Human Rights and Neoliberalism

Ever since the PNC government signed on to the IMF Structural Adjustment Program in 1989, we have been enmeshed in a neoliberal paradigm that has become “common sense”. However, with its failure in the US that promulgated it as the “Washington Consensus” and their willingness to make fundamental changes in some of its premises, it behooves us to rethink the bequeathed model. The following is one critique based on human rights by Iona Cable of the London School of Economics.

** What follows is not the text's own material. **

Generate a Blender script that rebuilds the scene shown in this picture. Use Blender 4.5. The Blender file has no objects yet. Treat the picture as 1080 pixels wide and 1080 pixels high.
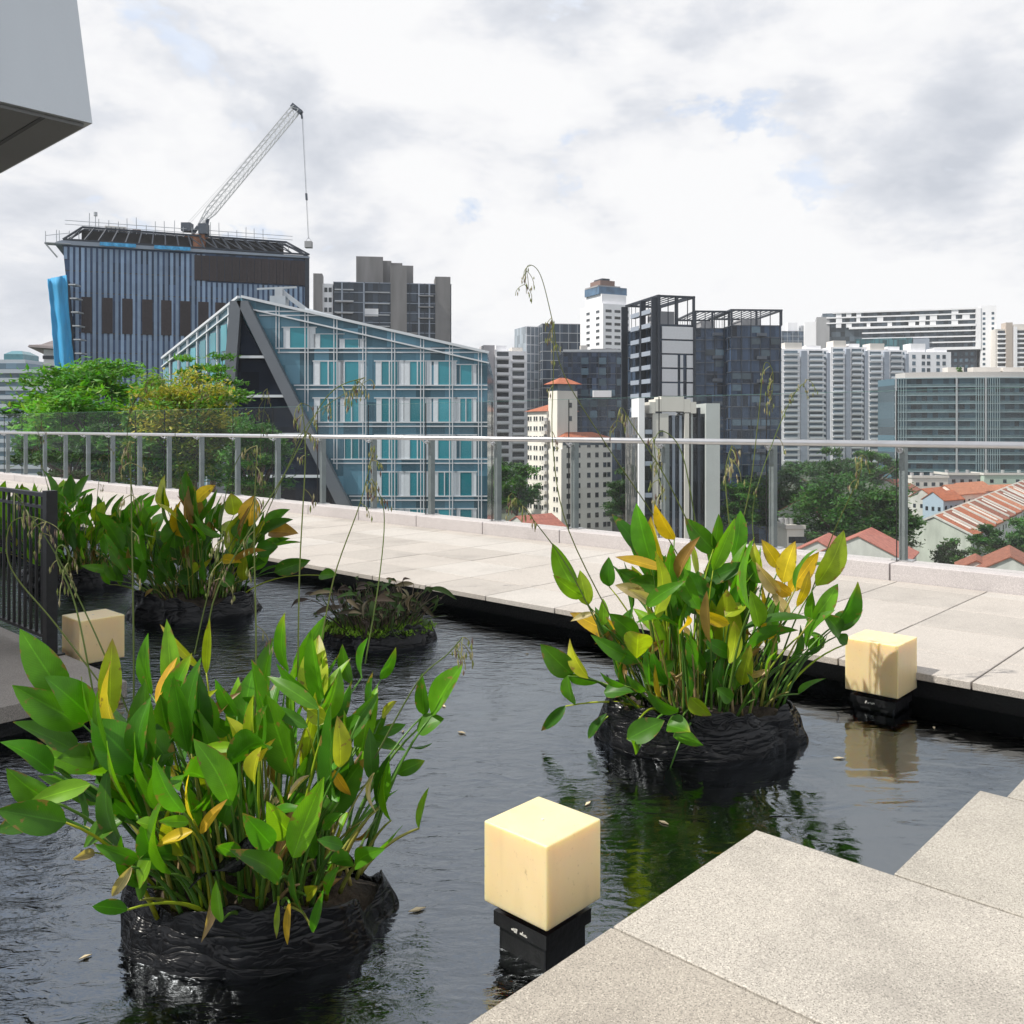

“The human rights framework is heralded as an emancipatory apparatus to promote equality, peace, and representation, based on the assumption that all humans have certain unalienable rights by virtue of being born. Belief in the inherent goodness of human rights has preserved the notion that this framework exists in a celestial vacuum, unsullied by global hierarchies. On the contrary, rights are deeply embedded in power structures, and the perception that they are neutral disguises their role in the perpetuation of injustice. Human rights language has been used to globally disseminate neoliberal economic policies which maintain inequality, forcing postcolonial states into the global market and prohibiting development. Can human rights be redeemed?
Neoliberalism holds that the global competitive market would be the most effective method to ensure international economic harmony, and therefore the role of government was confined to creating and defending markets. There is an emphasis on individual responsibility based on the belief that if everyone has unimpeded access to the market, everyone would benefit equally from it. These neoliberal ideas spread through the West and became the central principle of political and economic government.
The human rights framework emerged following the Second World War, with the creation of the UN and the signing of the 1948 Universal Declaration of Human Rights (UDHR), and is based on principles such as freedom, equality, and peace. Neoliberals, predominantly Western leaders and economists, were wary of this framework, as they viewed it as a potential threat to the global economic order. Hayek criticised the UDHR for including social and economic rights, arguing that no declaration of rights should guarantee a standard of material welfare. Historian Quinn Slobodian suggests that, “rather than reject human rights outright, the neoliberal tendency has been to undermine social democratic interpretations of human rights and international law while simultaneously co-opting them to cover clearly capitalist prerogatives”.
This co-option of rights was particularly pervasive during the period of decolonisation, when many states were emerging from colonial domination, and had been economically bankrupted by their rulers. Neoliberals saw the potential for postcolonial states to employ the framework of human rights to pursue economic equality and redistribution of resources, and they sought to create a global economic order that would curtail these demands. They reformed certain rights to fit their agenda; for example, the right to economic equality was construed as the right to preserve unequal wealth in the face of demands for redistribution. As political theorist Jessica Whyte argues in her book “The Morals of the Market: Human Rights and the Rise of Neoliberalism”: “The language of human rights offered them a means to legitimise transformative interventions and subject postcolonial states to universal standards aimed at protecting the international market.” The expansion of the human rights regime internationally has assisted in globalising this economic system, in which some states continue to benefit from the exploitation of others.
The global dissemination of neoliberal values is also prevalent in the sphere of development and foreign aid. The World Bank and International Monetary Fund (IMF) promoted “Structural Adjustment Programs” (SAPs) from the early 1980s, purportedly with the goal of promoting stability and economic growth. Through the SAPs, countries receiving foreign aid from the World Bank and the IMF were required to minimise the role of the state, privatise state enterprises, and implement fiscal austerity and trade liberalisation. Receipt of foreign aid was therefore dependent on the introduction of neoliberal economic policies that benefitted rich countries and further bankrupted poorer nations, forcing those countries to become reliant on imports from abroad and thus perpetuating poverty and dependency.”
Guyana now has the wherewithal to extricate itself from this “matrix”.